John Lee, interim director of landscape services at OSU, said the university prioritizes native plantings for sustainability and pollinator support. A native plant corridor is located on the north side of Edmon Low Library directly west of the intersection at Athletic Avenue and Hester Street.

“Our designer starts all landscape architecture projects with the consideration of incorporating native plants, and we intend to build on our native corridor location,” Lee said. “We want to assist campus organizations interested in pollination and native plant projects, and we hope to introduce new concepts in the future for supporting native pollinators and their habitats.”

Geest said the Bee Campus USA certification is a way to showcase OSU’s native plant corridor for pollinators and provide ways for the Stillwater and Payne County communities to learn about pollinators. Native bees, wasps and butterflies are responsible for most pollination, but flies, male mosquitoes, beetles and ants are also capable of the task. European honeybees in manmade hives are a non-native species of bee and pollinate natural habitats less than their native counterparts.

“We have activities planned like pollinator walks for the community and bee identification workshops that focus on bumble bees,” Geest said. “Learning about cute and fuzzy bumble bees is a good segue into the native bee world.”
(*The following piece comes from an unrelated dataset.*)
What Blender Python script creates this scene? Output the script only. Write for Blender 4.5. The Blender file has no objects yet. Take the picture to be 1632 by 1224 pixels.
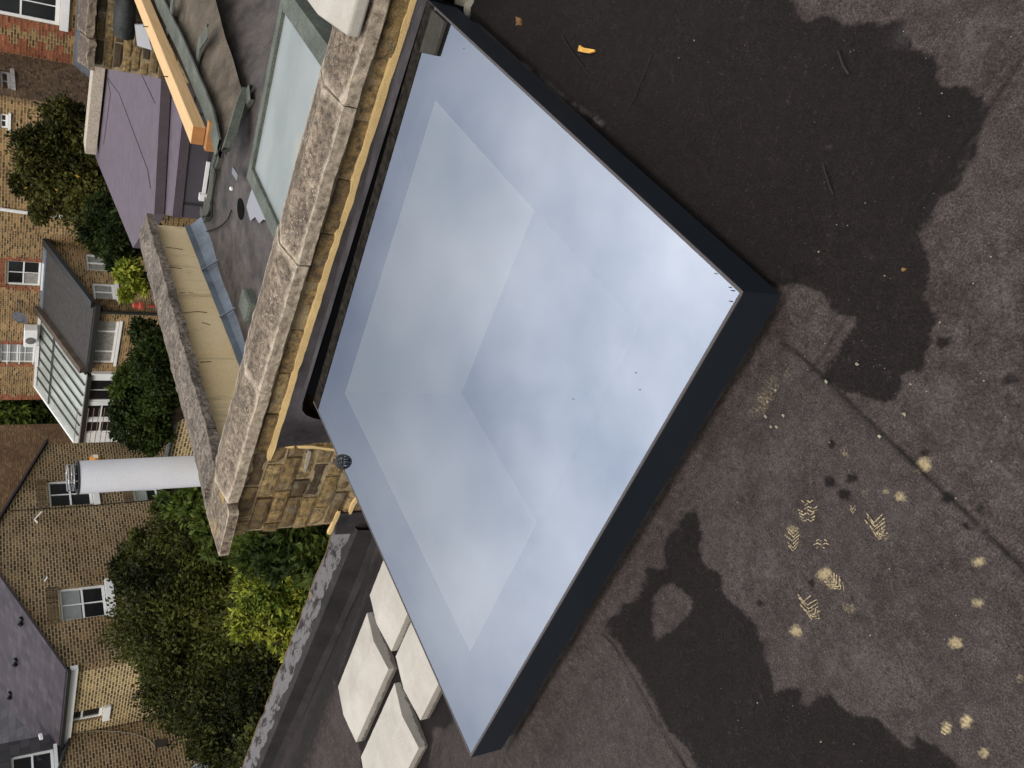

Bee Campus USA and Bee City USA are initiatives of the nonprofit Xerces Society for Invertebrate Conservation. The certification programs provide a framework for communities to conserve native pollinators by increasing the abundance of native plants, providing nest sites and reducing the use of pesticides.

According to the Xerces Society for Invertebrate Conservation, pollinators such as bumble bees, sweat bees, mason bees, honeybees, butterflies, moths, beetles, flies, hummingbirds and many others are responsible for the reproduction of almost 90% of the world's flowering plant species.